* Start *
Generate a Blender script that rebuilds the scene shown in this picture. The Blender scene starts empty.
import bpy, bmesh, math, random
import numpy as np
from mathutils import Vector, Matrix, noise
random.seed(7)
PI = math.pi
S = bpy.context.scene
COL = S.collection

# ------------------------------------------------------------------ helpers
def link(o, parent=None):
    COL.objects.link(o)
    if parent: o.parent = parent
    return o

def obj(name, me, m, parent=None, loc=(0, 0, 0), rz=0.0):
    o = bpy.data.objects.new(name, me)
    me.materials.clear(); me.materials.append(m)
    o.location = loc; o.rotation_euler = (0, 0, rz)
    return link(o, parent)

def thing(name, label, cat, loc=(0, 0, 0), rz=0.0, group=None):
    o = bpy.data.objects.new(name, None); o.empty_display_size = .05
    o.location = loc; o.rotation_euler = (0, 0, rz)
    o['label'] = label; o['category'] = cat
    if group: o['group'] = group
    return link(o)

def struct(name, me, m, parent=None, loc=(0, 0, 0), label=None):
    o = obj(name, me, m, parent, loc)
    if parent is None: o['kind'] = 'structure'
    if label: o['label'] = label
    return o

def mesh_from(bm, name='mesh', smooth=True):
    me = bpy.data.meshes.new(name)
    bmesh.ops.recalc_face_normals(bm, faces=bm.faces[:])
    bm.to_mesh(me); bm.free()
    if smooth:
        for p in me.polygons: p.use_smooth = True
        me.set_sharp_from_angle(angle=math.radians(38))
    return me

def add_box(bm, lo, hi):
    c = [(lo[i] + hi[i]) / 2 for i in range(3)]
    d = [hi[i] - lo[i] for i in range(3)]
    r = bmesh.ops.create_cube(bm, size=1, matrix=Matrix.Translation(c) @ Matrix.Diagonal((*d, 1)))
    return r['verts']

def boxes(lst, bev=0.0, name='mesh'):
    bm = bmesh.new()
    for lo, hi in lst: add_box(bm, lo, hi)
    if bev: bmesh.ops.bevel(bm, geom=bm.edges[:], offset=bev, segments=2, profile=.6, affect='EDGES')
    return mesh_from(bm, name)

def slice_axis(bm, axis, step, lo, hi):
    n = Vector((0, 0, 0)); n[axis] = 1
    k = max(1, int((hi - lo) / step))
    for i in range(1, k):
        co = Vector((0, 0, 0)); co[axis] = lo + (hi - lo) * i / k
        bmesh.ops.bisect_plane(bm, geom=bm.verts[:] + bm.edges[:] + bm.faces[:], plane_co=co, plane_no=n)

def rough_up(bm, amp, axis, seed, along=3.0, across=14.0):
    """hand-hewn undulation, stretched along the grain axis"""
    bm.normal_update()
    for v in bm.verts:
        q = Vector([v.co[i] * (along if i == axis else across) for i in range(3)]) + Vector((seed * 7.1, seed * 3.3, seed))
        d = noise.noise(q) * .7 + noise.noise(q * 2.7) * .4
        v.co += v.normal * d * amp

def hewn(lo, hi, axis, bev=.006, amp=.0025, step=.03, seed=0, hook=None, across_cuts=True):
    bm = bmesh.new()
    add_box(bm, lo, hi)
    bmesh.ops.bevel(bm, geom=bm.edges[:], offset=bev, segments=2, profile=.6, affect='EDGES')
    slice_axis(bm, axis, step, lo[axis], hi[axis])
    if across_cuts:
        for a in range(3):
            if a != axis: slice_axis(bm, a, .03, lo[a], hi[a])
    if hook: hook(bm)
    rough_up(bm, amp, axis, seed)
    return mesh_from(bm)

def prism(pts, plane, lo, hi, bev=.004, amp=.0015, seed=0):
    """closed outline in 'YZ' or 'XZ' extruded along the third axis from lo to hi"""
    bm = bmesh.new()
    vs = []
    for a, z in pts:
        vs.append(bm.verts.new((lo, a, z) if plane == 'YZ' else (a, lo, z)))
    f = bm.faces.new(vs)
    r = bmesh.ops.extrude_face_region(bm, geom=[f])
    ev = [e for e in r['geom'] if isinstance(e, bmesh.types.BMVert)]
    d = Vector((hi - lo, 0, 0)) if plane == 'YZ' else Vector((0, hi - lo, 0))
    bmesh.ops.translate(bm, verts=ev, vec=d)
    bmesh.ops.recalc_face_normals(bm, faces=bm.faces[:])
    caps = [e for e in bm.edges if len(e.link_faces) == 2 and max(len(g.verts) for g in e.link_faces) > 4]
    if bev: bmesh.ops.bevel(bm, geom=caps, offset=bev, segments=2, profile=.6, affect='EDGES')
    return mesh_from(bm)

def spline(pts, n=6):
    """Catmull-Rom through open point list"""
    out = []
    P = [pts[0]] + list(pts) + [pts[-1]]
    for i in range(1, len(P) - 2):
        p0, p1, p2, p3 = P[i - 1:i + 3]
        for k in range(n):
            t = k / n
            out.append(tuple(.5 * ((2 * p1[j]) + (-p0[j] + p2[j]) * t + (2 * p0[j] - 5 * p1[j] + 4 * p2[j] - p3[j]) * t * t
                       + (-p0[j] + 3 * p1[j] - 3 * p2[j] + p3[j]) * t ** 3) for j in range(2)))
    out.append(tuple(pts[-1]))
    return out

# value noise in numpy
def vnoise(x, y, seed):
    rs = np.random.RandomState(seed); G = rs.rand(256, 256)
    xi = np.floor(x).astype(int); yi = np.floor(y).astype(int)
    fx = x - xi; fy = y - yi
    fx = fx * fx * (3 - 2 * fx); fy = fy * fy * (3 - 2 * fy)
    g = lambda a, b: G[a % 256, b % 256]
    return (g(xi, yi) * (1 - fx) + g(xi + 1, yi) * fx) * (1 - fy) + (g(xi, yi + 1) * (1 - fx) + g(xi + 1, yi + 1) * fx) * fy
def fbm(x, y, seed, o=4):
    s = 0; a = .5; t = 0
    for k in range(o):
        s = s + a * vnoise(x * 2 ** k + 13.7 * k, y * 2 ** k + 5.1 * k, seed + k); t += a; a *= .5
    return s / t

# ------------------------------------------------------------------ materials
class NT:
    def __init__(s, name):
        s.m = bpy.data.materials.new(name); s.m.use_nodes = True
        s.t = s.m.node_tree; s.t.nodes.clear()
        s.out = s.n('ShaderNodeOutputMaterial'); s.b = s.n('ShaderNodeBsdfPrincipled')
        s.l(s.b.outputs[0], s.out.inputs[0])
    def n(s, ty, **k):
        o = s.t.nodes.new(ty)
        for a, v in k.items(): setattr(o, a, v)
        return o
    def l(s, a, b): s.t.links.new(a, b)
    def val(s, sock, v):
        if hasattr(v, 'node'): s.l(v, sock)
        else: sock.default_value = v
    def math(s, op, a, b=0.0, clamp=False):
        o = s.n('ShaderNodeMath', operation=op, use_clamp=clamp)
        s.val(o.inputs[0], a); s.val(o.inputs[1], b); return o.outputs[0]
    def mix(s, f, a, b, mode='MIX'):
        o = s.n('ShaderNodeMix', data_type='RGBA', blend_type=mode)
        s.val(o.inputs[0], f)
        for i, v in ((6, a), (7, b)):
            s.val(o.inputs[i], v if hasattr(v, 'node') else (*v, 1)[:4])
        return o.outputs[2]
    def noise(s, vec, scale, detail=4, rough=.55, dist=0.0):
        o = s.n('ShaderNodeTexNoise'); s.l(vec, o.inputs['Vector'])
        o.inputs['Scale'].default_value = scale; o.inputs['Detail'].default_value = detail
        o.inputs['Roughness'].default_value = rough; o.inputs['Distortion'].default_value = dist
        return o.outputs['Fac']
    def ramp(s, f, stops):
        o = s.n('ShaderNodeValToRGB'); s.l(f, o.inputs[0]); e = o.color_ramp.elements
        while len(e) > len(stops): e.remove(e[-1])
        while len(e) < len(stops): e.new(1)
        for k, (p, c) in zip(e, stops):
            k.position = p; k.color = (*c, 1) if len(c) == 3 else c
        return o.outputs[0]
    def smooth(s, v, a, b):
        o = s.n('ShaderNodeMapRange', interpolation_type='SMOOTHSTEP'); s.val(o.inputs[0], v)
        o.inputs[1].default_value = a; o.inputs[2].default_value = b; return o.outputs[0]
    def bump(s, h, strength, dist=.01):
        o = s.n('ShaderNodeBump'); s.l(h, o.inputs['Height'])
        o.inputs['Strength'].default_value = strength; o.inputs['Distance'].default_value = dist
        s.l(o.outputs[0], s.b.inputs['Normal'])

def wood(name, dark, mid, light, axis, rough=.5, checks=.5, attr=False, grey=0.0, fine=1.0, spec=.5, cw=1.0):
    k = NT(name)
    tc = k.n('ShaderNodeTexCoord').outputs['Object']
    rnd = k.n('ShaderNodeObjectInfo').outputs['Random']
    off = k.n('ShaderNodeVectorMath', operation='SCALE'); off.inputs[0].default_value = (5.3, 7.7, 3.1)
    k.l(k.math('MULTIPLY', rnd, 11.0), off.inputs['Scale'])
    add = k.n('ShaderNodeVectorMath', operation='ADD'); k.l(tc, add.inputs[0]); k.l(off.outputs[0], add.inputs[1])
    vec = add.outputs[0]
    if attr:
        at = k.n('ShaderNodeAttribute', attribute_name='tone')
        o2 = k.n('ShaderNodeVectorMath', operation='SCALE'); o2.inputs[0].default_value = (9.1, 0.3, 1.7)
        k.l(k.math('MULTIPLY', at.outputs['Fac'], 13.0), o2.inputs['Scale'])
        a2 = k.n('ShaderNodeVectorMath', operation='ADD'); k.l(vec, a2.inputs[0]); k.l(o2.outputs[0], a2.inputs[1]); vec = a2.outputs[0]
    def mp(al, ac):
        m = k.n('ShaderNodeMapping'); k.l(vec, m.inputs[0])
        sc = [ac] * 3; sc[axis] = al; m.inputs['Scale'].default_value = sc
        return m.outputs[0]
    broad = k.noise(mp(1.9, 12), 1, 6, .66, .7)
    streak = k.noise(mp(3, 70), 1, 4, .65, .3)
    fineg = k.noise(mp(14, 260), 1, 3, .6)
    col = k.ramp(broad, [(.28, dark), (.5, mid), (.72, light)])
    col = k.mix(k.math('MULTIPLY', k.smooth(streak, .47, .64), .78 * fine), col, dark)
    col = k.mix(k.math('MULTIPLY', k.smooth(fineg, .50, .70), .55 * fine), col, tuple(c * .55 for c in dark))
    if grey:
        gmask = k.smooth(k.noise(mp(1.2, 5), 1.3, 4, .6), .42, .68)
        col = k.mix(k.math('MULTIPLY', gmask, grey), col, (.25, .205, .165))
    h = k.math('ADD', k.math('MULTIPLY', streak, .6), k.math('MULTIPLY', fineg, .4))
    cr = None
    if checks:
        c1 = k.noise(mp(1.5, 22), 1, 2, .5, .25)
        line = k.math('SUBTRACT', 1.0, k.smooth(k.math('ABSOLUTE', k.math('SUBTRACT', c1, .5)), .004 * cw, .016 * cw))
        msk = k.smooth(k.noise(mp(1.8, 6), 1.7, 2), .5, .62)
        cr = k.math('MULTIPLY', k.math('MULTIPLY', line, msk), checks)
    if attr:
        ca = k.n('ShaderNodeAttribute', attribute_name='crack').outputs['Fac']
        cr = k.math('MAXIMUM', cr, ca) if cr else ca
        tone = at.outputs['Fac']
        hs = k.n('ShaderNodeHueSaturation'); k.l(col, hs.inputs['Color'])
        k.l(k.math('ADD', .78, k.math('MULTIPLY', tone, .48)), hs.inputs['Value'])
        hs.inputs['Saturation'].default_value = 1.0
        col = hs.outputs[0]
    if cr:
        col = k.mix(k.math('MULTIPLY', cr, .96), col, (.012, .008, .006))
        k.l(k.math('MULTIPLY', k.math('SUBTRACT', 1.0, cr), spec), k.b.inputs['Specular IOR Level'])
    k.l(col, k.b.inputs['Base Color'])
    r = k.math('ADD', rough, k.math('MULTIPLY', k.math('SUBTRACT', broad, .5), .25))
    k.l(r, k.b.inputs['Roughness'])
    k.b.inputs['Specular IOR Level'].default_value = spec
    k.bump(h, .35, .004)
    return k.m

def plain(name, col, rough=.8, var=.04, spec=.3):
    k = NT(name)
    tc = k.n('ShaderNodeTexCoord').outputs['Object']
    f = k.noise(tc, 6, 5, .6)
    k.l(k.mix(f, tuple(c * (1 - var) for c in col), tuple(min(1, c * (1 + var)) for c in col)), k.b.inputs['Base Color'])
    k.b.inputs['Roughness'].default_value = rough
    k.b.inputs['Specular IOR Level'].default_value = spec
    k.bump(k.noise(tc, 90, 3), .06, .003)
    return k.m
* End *
GIVEN INSTRUCTION:
Begin with the first line of the data above and, please, print each line exactly until you have printed the line containing "COL = S.collection"; print nothing else.

TASK OUTPUT:
Generate a Blender script that rebuilds the scene shown in this picture. The Blender scene starts empty.
import bpy, bmesh, math, random
import numpy as np
from mathutils import Vector, Matrix, noise
random.seed(7)
PI = math.pi
S = bpy.context.scene
COL = S.collection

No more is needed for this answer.